In that regard, one of the arguments towards music education is the pure fact that music is an aesthetic experience. When studying the brain, a person’s brain will do more work when playing a piece of music than say, when they are reading a book or even doing a mathematical problem. So not only are more parts of your brain being forced to work (putting the music into place, making sure the right notes are performed, with the right tone and dynamics within the scope of what’s going on around you and so much more) but it takes you to another whole other place.

So it goes without saying that the first school to entirely rule out music would have to be one of the worst in the country. But it really takes a lot for music to move you to another place all on its own. Eight-piece, folksy band Ah Holly Fam’ly is able to accomplish just that with their album Reservoir. An album with equal parts strings, open-hearted arrangements and diverse instrumentalists that it all comes off as one big sweep of amazement.

“Lucky Peak” twirls around an opening that Sufjan Stevens must have dreamed of but never got around to writing before the endearing touches of flutes, violins and a chugging bass line lead the duo’s charming singing. A kaleidoscope of sounds that never comes undone, it places you in the middle of a soaring plain with nothing but fields of grass to run through and the sun’s shining beams to bask in. These kinds of feelings are paramount on an album that never loses any of its care for special touches of gleam and shine. “All Unfolding” is a fine example with the guitar’s slow strum accompanying the singer’s foil, before it dwells into a place far and away; originally captured, tenderly performed and sweetly adorned, it’s nothing but greatness.
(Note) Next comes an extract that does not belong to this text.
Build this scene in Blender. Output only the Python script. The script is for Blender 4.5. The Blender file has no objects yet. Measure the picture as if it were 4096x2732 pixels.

Boldly filled with compositions that combine married couple Becky Dawson and Jeremy Faulkner’s vocals into these ten loving songs, Ah Holly Fam’ly are the answer to the question: what happened to the folk movement? Where Faulkner’s gin-soaked voice croaks and cracks through every passing note, his bride’s breathy delivery makes for one poignant combination. And even with their vocals forming the bond that the rest of the music feeds off, it’s the band’s overall sound that makes for one exceptional album.

Eight people in a studio sounds like a lot but it never comes off as something overblown with the quaint amount of space that they leave in their music. The melody to “Salt of the Century” is dressed in a fusion of flute and saxes with each instrument carefully placed on top of the next. And the following song, closer “Gliders,” showcases the band’s singing ability as they rest their laurels on a choir setting. Piano, flute and clarinet quietly backdrop in support but the voices all combine for an uplifting ending of the best kind: affectionate, solemn and inspiring.

Comparisons seem unfair, except for the most obvious ones but it feels like these ten songs were written from the deepest and strongest of partnerships. Every sound that turns into a melodic line that transforms into a song feels as if it’s all being sung for your ears and your ears only. Always maintaining a charm that soars above all else, Ah Holly Fam’ly have proven themselves with a fantastic calling of music.